O que temos como certo é que o machismo ibérico assumiu – no Novo Mundo, devido às condições demográficas e sociológicas da escravidão, uma feição muito mais agressiva e virulenta do que a observada em Portugal e Espanha à época das Descobertas. Abaixo do Equador, onde os brancos donos do poder representavam por volta de um quarto dos habitantes, somente a extrema violência e o autoritarismo conseguiram manter submissa toda aquela massa populacional de negros, índios e mestiços, infelizes seres humanos tratados a fogo e ferro pela minoria senhorial. Numa sociedade tão marcada pela injustiça social, somente homens ultraviolentos seriam capazes de manter ordem e respeito junto à “gentalha”, daí ter-se desenvolvido um código de hipervirilidade, que anatematizava, entre os machos brancos, qualquer conduta ou sentimento “feminino”, pois ameaçavam a própria manutenção dessa sociedade estamental e oligárquica. Aí está a raiz do machismo à brasileira, filho bastardo da escravidão.
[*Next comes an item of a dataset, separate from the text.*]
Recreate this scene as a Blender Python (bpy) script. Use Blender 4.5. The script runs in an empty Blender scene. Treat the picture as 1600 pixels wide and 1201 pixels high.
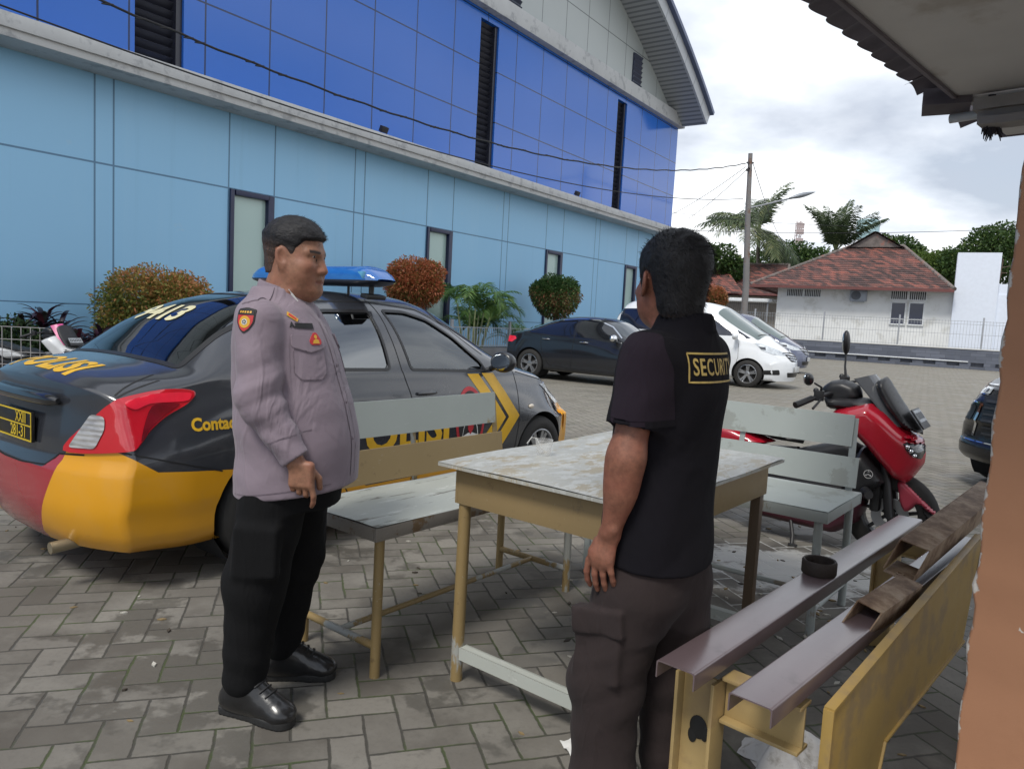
import bpy, bmesh, math, random
import numpy as np
from mathutils import Vector, Matrix
from mathutils.bvhtree import BVHTree
R = math.radians
SC = bpy.context.scene
COL = SC.collection
rnd = random.Random(7)

# ---------------------------------------------------------------- camera
CAM_H, FPX = 1.40, 1160.0
pitch, roll = math.atan(108 / FPX), R(3.03)
fw = Vector((0, math.cos(pitch), -math.sin(pitch)))
r0 = Vector((1, 0, 0)); u0 = Vector((0, math.sin(pitch), math.cos(pitch)))
rt = math.cos(roll) * r0 + math.sin(roll) * u0
up = -math.sin(roll) * r0 + math.cos(roll) * u0
cd = bpy.data.cameras.new('camera'); cam = bpy.data.objects.new('camera', cd); COL.objects.link(cam)
m = Matrix((rt, up, -fw)).transposed().to_4x4(); m.translation = Vector((0, 0, CAM_H)); cam.matrix_world = m
cd.sensor_width = 36; cd.lens = FPX / 1600 * 36; cd.clip_start = 0.05; cd.clip_end = 2000
SC.camera = cam

# ---------------------------------------------------------------- world: bright overcast sky with broken clouds
SUN_EL, SUN_AZ = R(56), R(212)      # azimuth clockwise from +Y
w = bpy.data.worlds.new('World'); SC.world = w; w.use_nodes = True
nt = w.node_tree; nt.nodes.clear()
def WN(t, **k):
    n = nt.nodes.new(t)
    for a, b in k.items(): setattr(n, a, b)
    return n
def WM(op, a, b=None):
    n = WN('ShaderNodeMath', operation=op)
    for i, v in enumerate((a, b)):
        if v is None: continue
        if isinstance(v, (int, float)): n.inputs[i].default_value = v
        else: nt.links.new(v, n.inputs[i])
    return n.outputs[0]
sky = WN('ShaderNodeTexSky', sky_type='NISHITA'); sky.sun_disc = False
sky.sun_elevation = SUN_EL; sky.sun_rotation = SUN_AZ; sky.air_density = 1.2; sky.dust_density = 3.0; sky.ozone_density = 1.0
tc = WN('ShaderNodeTexCoord'); sep = WN('ShaderNodeSeparateXYZ'); nt.links.new(tc.outputs['Generated'], sep.inputs[0])
zz = WM('ADD', WM('MAXIMUM', sep.outputs[2], 0.0), 0.22)
comb = WN('ShaderNodeCombineXYZ')
nt.links.new(WM('DIVIDE', sep.outputs[0], zz), comb.inputs[0]); nt.links.new(WM('DIVIDE', sep.outputs[1], zz), comb.inputs[1])
n1 = WN('ShaderNodeTexNoise'); n1.inputs['Scale'].default_value = 1.5; n1.inputs['Detail'].default_value = 7; n1.inputs['Roughness'].default_value = 0.52
mp1 = WN('ShaderNodeMapping'); mp1.inputs['Location'].default_value = (3.1, 1.7, 0.4); nt.links.new(comb.outputs[0], mp1.inputs[0]); nt.links.new(mp1.outputs[0], n1.inputs['Vector'])
rp = WN('ShaderNodeValToRGB'); e = rp.color_ramp.elements
e[0].position = 0.36; e[0].color = (3.4, 3.75, 4.4, 1); e[1].position = 0.62; e[1].color = (8.6, 8.75, 8.9, 1)
k = e.new(0.5); k.color = (5.5, 5.85, 6.4, 1)
nt.links.new(n1.outputs[0], rp.inputs[0])
n2 = WN('ShaderNodeTexNoise'); n2.inputs['Scale'].default_value = 0.8; n2.inputs['Detail'].default_value = 5; nt.links.new(comb.outputs[0], n2.inputs['Vector'])
mr = WN('ShaderNodeMapRange'); nt.links.new(n2.outputs[0], mr.inputs[0]); mr.inputs[1].default_value = 0.3; mr.inputs[2].default_value = 0.48; mr.inputs[3].default_value = 0.75; mr.inputs[4].default_value = 1.0
mx = WN('ShaderNodeMix', data_type='RGBA'); nt.links.new(mr.outputs[0], mx.inputs[0]); nt.links.new(sky.outputs[0], mx.inputs[6]); nt.links.new(rp.outputs[0], mx.inputs[7])
bg = WN('ShaderNodeBackground'); bg.inputs[1].default_value = 0.10; nt.links.new(mx.outputs[2], bg.inputs[0])
wo = WN('ShaderNodeOutputWorld'); nt.links.new(bg.outputs[0], wo.inputs[0])

sl = bpy.data.lights.new('sun', 'SUN'); so = bpy.data.objects.new('sun', sl); COL.objects.link(so)
sl.energy = 1.5; sl.angle = R(16); sl.color = (1.0, 0.96, 0.89)
sd = Vector((math.sin(SUN_AZ) * math.cos(SUN_EL), math.cos(SUN_AZ) * math.cos(SUN_EL), math.sin(SUN_EL)))
so.rotation_euler = sd.to_track_quat('Z', 'Y').to_euler(); so.location = sd * 30
vs = SC.view_settings; SC.display_settings.display_device = 'sRGB'
vs.view_transform = 'Standard'; vs.look = 'None'; vs.exposure = 0.8; vs.gamma = 1.0; vs.use_curve_mapping = False
SC.cycles.max_bounces = 8; SC.cycles.transparent_max_bounces = 12; SC.cycles.use_denoising = True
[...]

“Há males que vêm para bem”, diz o brocardo popular, e no caso do regime servil, podemos pinçar alguns elementos que influenciaram positivamente nossa ideologia e práticas sexuais hodiernas. Embora não possamos concordar que nosso país seja um exemplo de “democracia racial’, dadas as desigualdades sociais ainda hoje dominantes em nosso meio, não há como negar que as interações sexuais interraciais se deram no Brasil com muito maior frequência, com menos violência e com maior “cordialidade” do que nos demais países escravistas. Diferentemente de outras sociedades, nas quais os senhores manifestavam nojo e repulsa sexual vis-a-vis às fêmeas das “raças inferiores”, entre nós desenvolveu-se um erotismo mestiço que fez da mulata hoje, e da negra “mina” no século XVIII, o modelo mais cobiçado de parceira sexual.
Um segundo aspecto positivo, herança da miscigenação e hibridismo pluricultural, é a influência das matrizes periféricas de nossa sexualidade, na alforria dos brasileiros da rigidez do Levítico e do Catecismo Romano. No último capítulo, o pensador aborda as transformações de comportamento com surgimento de uma nova geração que opta por uma sexualidade andrógina no século 21.